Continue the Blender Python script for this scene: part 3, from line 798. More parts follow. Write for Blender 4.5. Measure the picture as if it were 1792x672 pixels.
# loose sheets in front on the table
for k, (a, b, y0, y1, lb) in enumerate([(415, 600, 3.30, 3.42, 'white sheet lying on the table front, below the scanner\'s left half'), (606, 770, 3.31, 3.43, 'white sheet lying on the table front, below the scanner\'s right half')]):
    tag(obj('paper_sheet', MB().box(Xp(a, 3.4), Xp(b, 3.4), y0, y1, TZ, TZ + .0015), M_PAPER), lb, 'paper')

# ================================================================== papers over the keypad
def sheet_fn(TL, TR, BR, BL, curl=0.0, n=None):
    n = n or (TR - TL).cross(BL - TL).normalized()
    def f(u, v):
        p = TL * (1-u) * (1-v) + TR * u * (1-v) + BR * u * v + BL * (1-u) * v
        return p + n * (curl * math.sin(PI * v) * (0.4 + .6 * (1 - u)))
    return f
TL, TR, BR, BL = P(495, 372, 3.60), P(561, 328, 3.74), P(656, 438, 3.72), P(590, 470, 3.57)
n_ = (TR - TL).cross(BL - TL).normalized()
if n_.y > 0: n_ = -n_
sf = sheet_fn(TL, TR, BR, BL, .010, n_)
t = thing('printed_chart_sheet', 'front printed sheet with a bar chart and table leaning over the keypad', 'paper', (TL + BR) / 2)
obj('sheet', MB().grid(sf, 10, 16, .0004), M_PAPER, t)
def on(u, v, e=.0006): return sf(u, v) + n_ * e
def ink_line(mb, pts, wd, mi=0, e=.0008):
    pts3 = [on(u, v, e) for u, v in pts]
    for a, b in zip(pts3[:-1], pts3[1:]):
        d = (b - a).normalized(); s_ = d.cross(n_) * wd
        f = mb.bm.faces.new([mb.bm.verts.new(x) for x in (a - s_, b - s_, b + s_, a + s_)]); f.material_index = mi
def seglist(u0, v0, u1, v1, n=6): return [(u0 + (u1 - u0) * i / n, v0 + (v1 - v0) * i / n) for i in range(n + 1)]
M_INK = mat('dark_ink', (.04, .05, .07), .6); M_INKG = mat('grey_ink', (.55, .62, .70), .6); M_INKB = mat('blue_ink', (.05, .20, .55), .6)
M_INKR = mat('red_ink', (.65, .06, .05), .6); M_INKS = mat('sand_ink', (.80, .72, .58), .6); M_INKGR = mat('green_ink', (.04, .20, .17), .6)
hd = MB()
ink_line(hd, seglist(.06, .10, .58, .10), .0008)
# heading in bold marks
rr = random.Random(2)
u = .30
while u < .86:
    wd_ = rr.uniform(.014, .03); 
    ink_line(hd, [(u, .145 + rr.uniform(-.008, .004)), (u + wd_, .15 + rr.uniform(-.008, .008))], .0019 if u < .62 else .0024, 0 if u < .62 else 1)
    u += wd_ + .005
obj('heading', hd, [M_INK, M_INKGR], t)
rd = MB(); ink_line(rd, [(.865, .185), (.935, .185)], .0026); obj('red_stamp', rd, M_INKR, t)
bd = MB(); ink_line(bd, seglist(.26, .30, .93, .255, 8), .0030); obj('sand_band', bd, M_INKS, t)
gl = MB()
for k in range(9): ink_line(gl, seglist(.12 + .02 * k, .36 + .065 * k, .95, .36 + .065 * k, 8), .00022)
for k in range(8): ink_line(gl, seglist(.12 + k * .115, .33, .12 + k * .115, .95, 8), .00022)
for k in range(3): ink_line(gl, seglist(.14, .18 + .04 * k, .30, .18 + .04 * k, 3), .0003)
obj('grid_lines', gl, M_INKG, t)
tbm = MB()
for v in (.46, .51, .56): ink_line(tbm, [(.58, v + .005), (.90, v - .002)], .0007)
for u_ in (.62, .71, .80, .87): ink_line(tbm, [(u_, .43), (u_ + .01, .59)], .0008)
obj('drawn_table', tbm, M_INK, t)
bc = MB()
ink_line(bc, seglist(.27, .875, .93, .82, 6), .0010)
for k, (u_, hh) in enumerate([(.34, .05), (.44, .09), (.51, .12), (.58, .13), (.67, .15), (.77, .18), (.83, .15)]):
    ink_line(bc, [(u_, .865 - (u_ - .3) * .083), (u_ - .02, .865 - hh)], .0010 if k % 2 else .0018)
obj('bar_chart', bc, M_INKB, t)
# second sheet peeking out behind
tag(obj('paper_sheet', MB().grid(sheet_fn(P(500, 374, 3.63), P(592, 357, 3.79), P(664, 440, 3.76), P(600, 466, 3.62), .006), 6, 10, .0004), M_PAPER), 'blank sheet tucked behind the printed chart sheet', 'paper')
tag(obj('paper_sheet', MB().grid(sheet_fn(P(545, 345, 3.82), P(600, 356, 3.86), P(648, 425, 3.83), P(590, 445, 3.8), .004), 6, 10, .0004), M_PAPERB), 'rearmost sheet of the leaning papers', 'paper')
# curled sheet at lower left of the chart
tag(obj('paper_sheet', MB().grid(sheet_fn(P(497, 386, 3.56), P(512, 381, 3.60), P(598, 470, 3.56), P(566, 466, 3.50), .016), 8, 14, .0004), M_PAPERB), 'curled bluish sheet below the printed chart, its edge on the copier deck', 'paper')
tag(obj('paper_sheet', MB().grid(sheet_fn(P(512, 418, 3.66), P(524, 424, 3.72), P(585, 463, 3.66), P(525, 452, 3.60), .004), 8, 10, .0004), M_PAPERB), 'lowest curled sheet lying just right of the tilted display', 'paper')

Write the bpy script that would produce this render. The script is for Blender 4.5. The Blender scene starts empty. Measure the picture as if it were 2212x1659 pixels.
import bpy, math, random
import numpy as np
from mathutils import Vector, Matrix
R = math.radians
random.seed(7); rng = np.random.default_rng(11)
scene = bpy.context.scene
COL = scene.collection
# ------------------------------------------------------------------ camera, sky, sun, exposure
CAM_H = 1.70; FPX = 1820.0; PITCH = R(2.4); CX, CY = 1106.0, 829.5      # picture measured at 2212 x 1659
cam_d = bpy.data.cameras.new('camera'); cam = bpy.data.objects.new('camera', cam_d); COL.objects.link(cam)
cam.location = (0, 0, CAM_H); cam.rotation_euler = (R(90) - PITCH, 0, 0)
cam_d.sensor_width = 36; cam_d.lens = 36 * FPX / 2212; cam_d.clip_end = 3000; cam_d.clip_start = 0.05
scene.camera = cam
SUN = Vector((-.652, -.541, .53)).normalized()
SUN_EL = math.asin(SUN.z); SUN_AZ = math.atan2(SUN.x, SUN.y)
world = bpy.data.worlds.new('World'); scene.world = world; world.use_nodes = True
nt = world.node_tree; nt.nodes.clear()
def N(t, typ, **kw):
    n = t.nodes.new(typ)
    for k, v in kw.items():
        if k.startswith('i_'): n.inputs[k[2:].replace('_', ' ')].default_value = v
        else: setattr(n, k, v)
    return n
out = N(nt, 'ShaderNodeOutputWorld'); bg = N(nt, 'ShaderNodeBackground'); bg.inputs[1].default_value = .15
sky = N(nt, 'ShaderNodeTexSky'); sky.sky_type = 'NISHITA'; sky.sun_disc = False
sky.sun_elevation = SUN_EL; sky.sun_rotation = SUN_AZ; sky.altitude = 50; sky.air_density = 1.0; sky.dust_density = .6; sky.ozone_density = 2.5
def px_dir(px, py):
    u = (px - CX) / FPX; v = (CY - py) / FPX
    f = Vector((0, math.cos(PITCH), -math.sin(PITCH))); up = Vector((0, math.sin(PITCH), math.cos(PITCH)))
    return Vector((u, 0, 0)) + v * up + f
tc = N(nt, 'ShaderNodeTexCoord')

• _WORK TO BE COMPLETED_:
Starting at the first line of the listing, retype every line up to and including the one with "M_PAPER), lb, 'paper')".

• _ANSWER FOR THIS EXERCISE_:
Continue the Blender Python script for this scene: part 3, from line 798. More parts follow. Write for Blender 4.5. Measure the picture as if it were 1792x672 pixels.
# loose sheets in front on the table
for k, (a, b, y0, y1, lb) in enumerate([(415, 600, 3.30, 3.42, 'white sheet lying on the table front, below the scanner\'s left half'), (606, 770, 3.31, 3.43, 'white sheet lying on the table front, below the scanner\'s right half')]):
    tag(obj('paper_sheet', MB().box(Xp(a, 3.4), Xp(b, 3.4), y0, y1, TZ, TZ + .0015), M_PAPER), lb, 'paper')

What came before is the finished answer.